This is yet another fine drama from the period 1912-1913 directed by Thomas Ince's brother Ralph for Vitagraph to be found among the Desmet collection preserved and restored by the EYE institute. Ralph Ince's work does not really resemble that of his brother , the two pursuing quite separate careers, but this drama, based on a typical "great outdoors" story set in the North-West by James Curwood, has the virtue of being straightforward. Two men, rescued from the elements at different times by a father and daughter who live in a remote spot in the forest, become bitter rivals for the girl's love and eventually agree to a river-race to decide the issue between them. They end up fighting but by this time a forest fire has broken out and, in the course of fight and fire, one man is blinded and the other gets his legs broken. Survival demands that the two forget their rivalry and co-operate in order to escape the fire alive. Both eventually recover and it seems of a moment that their rivalry will resume as well, but the girl has made her choice, and the other man accepts it, allowing all three to finally be friends.

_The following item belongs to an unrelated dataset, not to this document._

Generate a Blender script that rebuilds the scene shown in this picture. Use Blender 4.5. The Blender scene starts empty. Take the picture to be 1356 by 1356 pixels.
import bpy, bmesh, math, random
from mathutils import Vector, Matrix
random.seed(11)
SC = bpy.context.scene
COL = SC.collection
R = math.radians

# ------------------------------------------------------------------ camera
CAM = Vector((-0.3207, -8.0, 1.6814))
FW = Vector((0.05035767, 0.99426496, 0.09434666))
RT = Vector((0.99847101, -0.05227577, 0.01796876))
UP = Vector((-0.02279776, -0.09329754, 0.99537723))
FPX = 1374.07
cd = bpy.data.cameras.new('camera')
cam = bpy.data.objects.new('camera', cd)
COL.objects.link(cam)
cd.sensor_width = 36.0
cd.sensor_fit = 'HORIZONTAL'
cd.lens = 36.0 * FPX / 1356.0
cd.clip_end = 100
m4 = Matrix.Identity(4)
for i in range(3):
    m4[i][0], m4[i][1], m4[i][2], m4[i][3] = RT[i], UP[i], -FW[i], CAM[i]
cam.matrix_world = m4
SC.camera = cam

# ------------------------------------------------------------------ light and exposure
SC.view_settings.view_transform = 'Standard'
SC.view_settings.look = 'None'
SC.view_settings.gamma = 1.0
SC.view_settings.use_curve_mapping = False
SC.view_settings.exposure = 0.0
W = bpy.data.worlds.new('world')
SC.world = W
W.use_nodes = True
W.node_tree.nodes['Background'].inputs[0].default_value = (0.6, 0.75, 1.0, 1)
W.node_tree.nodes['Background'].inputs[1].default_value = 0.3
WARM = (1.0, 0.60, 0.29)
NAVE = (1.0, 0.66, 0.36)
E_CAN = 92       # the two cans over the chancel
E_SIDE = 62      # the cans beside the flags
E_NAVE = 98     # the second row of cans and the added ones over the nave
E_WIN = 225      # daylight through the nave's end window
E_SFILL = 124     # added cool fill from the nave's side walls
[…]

It is a moral story of the kind Curwood favoured but the drama is well played and the river-race and the forest-fire excellently dramatised, making it one of the more memorable US drama shorts of the year. Elsewhere (The Red Barrier) I gave a personal list of some of my favourites from 1912 (the great majority to rediscoevr amongst the EYE collection). 1913 is a thinner year but other notable shorts are The District Attorney's Conscience (Tefft Johnson for Lubin, also in the EYE collection, and Lois Weber's well-known Suspense. The year also's sees the best and best-preserved of a series of highly eccentric but very individualistic animations by Emile Cohl for the US market based on the McManus comic-strip The Newly-weds - He Ruins his Family's Reputation.
Theer are fewer good shorts in 1913 because this was the first important year in the US for feature films although few survive intact - the first real blockbuster, the sadly lost Battle of Gettysburg (Thomas Ince), Kalem's version of the Passion, From the Cradle to the Cross, Traffic in Souls (which seems to survive only in an abbreviated version), Vitagraph's Pickwick Papers with John Bunny (probably rather good but only a short snippet seems to survive), IMP/Universal's not very wonderful swashbuckler Ivanhoe (in the EYE collection), Pilot's Streets of New York, a rather drab and confusing version of the Dion Boucicault melodrama (in the EYE collection but incomplete) and Hiawatha (with an all native American cast). All these, note, two years before Griffith's A Birth of the Nation.
It should however be said that there is nothing amongst these to compare with Feuillade's Fantômas or Capellani's Germinal (France), Bauer's Twilight of a Big City (Russia), Caserini's The Last Days of Pompeii or Oxilia's In hoc signo vinces or Guazzoni's Quo Vadis? (Italy), Sjöström's Ingeborg Holm (Sweden)or Rye's Der Student von Prag or Froehlich's Richard Wagner (Germany)or Blom's Atlantis (Denmakr) which all come out in Europe during the same year. The US till had a lot of catch-up to do.